Días grises. Lluvia. Calles vacías y con aire de abandono, de domingo antiguo o de jornada de huelga general en sesión continua. Nos guste o no, la vida de la ciudad son sus bares, sus calles estrechas y sucesivas repletas de cervecerías y pequeños restaurantes, de tabernas y casas de comidas, de cafeterías y modernos locales de tapas sofisticadas. Ahora las persianas bajadas se multiplican como los charcos y los chorretones de orines de perro que ennegrecen escalones y portales, bordillos, farolas y fachadas. Hay un silencio extraño, o el sonido triste de muy pocas voces, del viento que aúlla en las esquinas. Solo los coches perseveran, dueños de la ciudad tras décadas de privilegios en detrimento del transporte público y de los peatones.

Al salir de trabajar, el camino de vuelta a casa es desolador. Todavía estoy a tiempo de pasar por el supermercado o la farmacia, y si no hubiese dejado de fumar hace más de quince años, bien podría comprar también una cajetilla o un cartón de tabaco. Con este panorama, uno a veces fantasea con recuperar antiguos vicios. Fumar está prohibido en casi todas partes, pero resulta que a los estancos se los considera una actividad esencial (¿para la vida?) y, por lo tanto, su horario en esta época de restricciones pandémicas es el mismo que el de las tiendas de alimentación. Las librerías, sin embargo, permanecen cerradas a esta hora todavía temprana de la tarde. Por suerte, gracias a mi incorregible consumismo libresco, tengo novelas de sobra para leer. Algunas, por cierto, con muy buena pinta, como la ópera prima de Manuel Horno, Las Haraganas (Bala Perdida, 2020), una novela rural y costumbrista que apetece abordar, precisamente, por su promesa de lentitud y su aroma muy literario, algo cada vez menos habitual en las mesas de novedades. En estos últimos meses, destacaría en esta misma línea dos libros que he devorado y disfrutado mucho: Primavera extremeña (Alfaguara, 2020), de Julio Llamazares y El banquete anual de la Cofradía de Sepultureros (Random, 2020), de Mathias Enard, obras para leer con calma y tiempo por delante, de modo que puedas darte el lujo de saborear y digerir convenientemente la excelente prosa de estos dos grandísimos escritores.

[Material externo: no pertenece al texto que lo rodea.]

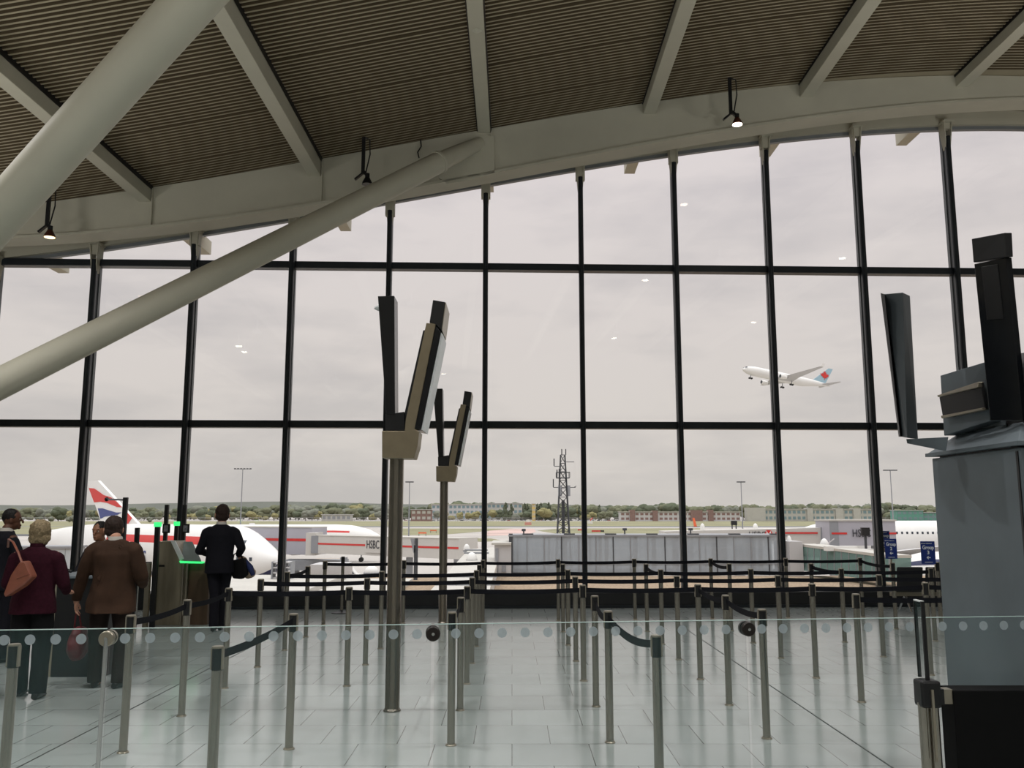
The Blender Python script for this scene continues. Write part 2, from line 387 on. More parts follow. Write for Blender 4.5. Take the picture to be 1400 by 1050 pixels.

¡Ay!, siempre a vueltas con el tiempo. El que perdemos y el que nos quitan, el que malgastamos y el que aventuramos ingente en un incierto futuro cada vez más ilusorio. Se atrevió hace poco Íñigo Errejón a hablar de tiempo en el Congreso. Reducir la jornada laboral, devolverle a la gente algo de tiempo para la vida, para verla y pensarla y leerla y masticarla, para bajar el ritmo y darle también un respiro al planeta. Vivir más despacio, disfrutar incluso de cierta haraganería, como en la novela de Horno. Pero supongo que esta iniciativa de Errejón no habrá tenido mucho recorrido, que enseguida habrán surgido voces inflamadas tildándolo de vago redomado. Pues nada, esperaremos fumando a que abran las librerías.